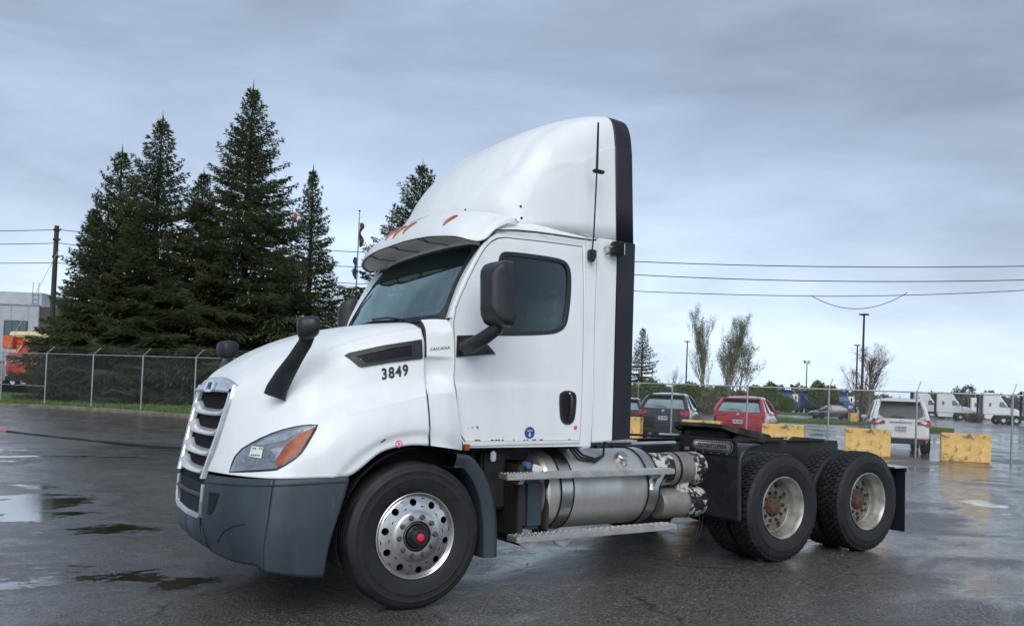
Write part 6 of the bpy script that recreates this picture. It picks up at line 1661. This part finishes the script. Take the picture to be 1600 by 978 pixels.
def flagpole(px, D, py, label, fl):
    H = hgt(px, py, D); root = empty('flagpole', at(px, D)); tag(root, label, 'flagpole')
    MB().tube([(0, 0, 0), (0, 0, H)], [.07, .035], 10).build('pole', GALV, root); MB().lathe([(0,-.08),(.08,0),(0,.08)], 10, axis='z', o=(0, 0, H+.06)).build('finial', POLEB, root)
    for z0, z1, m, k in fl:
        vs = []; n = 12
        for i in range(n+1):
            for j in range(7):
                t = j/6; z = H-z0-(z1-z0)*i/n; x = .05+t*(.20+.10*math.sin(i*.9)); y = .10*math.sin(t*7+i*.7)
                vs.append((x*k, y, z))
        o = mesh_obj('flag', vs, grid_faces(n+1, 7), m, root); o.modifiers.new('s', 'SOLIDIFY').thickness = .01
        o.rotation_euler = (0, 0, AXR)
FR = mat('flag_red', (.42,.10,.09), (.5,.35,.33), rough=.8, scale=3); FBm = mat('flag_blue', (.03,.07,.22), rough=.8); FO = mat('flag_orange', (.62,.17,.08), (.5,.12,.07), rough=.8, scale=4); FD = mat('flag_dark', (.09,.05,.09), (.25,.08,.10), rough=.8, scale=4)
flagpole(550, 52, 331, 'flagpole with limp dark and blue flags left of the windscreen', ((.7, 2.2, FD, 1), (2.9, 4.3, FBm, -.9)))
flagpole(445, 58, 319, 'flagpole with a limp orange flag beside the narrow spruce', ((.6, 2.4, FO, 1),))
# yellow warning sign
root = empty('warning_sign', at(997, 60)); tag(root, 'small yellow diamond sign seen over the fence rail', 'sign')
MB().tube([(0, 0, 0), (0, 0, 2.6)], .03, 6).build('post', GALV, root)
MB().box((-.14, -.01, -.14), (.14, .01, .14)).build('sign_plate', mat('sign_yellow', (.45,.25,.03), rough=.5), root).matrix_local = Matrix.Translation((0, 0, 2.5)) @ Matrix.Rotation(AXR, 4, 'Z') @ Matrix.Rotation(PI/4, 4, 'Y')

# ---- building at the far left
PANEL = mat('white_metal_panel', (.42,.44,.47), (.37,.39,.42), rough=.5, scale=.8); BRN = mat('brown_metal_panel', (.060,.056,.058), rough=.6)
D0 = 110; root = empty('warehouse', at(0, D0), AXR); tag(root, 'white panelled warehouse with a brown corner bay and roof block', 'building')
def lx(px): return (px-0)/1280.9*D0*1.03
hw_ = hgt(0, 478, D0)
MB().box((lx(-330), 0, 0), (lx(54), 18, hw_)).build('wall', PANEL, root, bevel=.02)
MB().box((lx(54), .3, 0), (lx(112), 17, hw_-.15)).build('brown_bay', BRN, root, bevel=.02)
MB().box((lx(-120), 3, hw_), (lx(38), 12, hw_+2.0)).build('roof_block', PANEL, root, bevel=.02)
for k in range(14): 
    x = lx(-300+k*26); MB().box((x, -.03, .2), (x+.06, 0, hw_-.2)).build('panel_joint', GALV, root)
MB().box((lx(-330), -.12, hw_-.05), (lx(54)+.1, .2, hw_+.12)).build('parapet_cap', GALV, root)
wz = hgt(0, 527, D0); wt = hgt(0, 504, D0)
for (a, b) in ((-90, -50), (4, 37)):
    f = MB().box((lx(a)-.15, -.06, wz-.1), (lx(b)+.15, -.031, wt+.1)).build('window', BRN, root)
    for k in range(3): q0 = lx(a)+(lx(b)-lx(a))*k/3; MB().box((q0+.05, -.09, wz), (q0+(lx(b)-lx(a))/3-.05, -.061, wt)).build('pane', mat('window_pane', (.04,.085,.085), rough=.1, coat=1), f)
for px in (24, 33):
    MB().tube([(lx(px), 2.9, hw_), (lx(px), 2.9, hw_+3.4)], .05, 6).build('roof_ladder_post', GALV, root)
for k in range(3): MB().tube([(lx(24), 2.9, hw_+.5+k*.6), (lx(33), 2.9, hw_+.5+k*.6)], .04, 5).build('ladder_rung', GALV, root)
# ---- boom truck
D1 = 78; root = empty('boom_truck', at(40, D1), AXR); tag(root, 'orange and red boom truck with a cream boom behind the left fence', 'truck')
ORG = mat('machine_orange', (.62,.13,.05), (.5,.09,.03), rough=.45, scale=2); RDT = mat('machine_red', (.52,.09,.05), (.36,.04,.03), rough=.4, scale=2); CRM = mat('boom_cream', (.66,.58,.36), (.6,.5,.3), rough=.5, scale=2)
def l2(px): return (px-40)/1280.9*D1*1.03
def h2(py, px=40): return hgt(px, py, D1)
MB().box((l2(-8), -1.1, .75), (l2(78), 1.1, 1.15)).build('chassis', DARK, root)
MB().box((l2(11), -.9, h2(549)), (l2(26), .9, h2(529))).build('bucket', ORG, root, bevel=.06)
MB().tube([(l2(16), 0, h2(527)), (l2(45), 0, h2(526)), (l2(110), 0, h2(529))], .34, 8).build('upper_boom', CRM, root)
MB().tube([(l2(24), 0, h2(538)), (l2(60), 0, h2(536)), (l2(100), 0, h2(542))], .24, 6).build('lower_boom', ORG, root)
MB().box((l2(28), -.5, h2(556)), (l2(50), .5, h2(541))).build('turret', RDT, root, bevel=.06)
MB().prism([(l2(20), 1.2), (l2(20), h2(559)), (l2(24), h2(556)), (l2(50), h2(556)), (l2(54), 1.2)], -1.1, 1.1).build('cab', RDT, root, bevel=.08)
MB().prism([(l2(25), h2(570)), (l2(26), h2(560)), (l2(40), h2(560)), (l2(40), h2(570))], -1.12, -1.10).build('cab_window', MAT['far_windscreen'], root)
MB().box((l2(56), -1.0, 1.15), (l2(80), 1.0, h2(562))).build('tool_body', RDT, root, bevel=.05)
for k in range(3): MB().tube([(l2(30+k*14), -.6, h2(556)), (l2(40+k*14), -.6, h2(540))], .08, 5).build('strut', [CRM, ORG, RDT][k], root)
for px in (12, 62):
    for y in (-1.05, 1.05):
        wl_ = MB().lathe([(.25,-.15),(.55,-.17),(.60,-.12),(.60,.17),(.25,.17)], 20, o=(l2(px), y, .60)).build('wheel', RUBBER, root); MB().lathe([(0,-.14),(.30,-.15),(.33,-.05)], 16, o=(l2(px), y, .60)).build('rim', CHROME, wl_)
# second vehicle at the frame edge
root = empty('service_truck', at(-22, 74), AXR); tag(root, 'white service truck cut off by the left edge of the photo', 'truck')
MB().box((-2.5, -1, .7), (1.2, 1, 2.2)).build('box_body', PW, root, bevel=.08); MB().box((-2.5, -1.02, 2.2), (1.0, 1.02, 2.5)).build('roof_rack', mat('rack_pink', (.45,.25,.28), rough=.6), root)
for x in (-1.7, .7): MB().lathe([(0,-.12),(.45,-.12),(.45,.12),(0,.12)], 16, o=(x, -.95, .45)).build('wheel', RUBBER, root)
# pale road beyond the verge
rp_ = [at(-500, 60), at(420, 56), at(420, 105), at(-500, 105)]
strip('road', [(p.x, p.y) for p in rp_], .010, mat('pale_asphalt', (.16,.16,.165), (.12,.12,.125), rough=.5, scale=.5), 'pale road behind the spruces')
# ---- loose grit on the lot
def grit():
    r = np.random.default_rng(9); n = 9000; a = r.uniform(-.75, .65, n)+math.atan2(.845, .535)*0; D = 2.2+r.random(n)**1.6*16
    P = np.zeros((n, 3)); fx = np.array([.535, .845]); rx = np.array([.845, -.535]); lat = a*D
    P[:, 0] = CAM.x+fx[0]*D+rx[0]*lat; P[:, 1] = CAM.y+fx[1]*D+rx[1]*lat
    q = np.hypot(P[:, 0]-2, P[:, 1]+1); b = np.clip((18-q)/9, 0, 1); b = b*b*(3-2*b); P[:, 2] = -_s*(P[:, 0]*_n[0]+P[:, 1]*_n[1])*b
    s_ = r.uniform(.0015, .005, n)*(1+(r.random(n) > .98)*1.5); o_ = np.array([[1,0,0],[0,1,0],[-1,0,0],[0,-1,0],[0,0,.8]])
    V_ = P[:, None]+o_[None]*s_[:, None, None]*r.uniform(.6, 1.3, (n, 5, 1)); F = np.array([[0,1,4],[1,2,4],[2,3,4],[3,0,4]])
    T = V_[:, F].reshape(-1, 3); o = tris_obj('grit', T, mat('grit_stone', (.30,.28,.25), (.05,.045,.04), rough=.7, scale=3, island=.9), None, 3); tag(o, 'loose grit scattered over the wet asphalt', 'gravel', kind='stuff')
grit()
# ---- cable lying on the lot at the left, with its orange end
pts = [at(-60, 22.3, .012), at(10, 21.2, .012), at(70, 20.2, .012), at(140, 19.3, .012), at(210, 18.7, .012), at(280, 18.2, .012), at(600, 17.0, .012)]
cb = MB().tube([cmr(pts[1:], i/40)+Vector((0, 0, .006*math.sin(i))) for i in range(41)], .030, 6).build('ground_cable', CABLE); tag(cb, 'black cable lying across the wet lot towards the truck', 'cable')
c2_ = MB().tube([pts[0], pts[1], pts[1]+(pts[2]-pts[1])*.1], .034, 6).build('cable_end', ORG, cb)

════

> SHORT TASK
Copy nothing but the lines from the top of the data down to the line containing "Matrix.Rotation(PI/4, 4, 'Y')", and leave the pictures out.

> WORKED ANSWER
Write part 6 of the bpy script that recreates this picture. It picks up at line 1661. This part finishes the script. Take the picture to be 1600 by 978 pixels.
def flagpole(px, D, py, label, fl):
    H = hgt(px, py, D); root = empty('flagpole', at(px, D)); tag(root, label, 'flagpole')
    MB().tube([(0, 0, 0), (0, 0, H)], [.07, .035], 10).build('pole', GALV, root); MB().lathe([(0,-.08),(.08,0),(0,.08)], 10, axis='z', o=(0, 0, H+.06)).build('finial', POLEB, root)
    for z0, z1, m, k in fl:
        vs = []; n = 12
        for i in range(n+1):
            for j in range(7):
                t = j/6; z = H-z0-(z1-z0)*i/n; x = .05+t*(.20+.10*math.sin(i*.9)); y = .10*math.sin(t*7+i*.7)
                vs.append((x*k, y, z))
        o = mesh_obj('flag', vs, grid_faces(n+1, 7), m, root); o.modifiers.new('s', 'SOLIDIFY').thickness = .01
        o.rotation_euler = (0, 0, AXR)
FR = mat('flag_red', (.42,.10,.09), (.5,.35,.33), rough=.8, scale=3); FBm = mat('flag_blue', (.03,.07,.22), rough=.8); FO = mat('flag_orange', (.62,.17,.08), (.5,.12,.07), rough=.8, scale=4); FD = mat('flag_dark', (.09,.05,.09), (.25,.08,.10), rough=.8, scale=4)
flagpole(550, 52, 331, 'flagpole with limp dark and blue flags left of the windscreen', ((.7, 2.2, FD, 1), (2.9, 4.3, FBm, -.9)))
flagpole(445, 58, 319, 'flagpole with a limp orange flag beside the narrow spruce', ((.6, 2.4, FO, 1),))
# yellow warning sign
root = empty('warning_sign', at(997, 60)); tag(root, 'small yellow diamond sign seen over the fence rail', 'sign')
MB().tube([(0, 0, 0), (0, 0, 2.6)], .03, 6).build('post', GALV, root)
MB().box((-.14, -.01, -.14), (.14, .01, .14)).build('sign_plate', mat('sign_yellow', (.45,.25,.03), rough=.5), root).matrix_local = Matrix.Translation((0, 0, 2.5)) @ Matrix.Rotation(AXR, 4, 'Z') @ Matrix.Rotation(PI/4, 4, 'Y')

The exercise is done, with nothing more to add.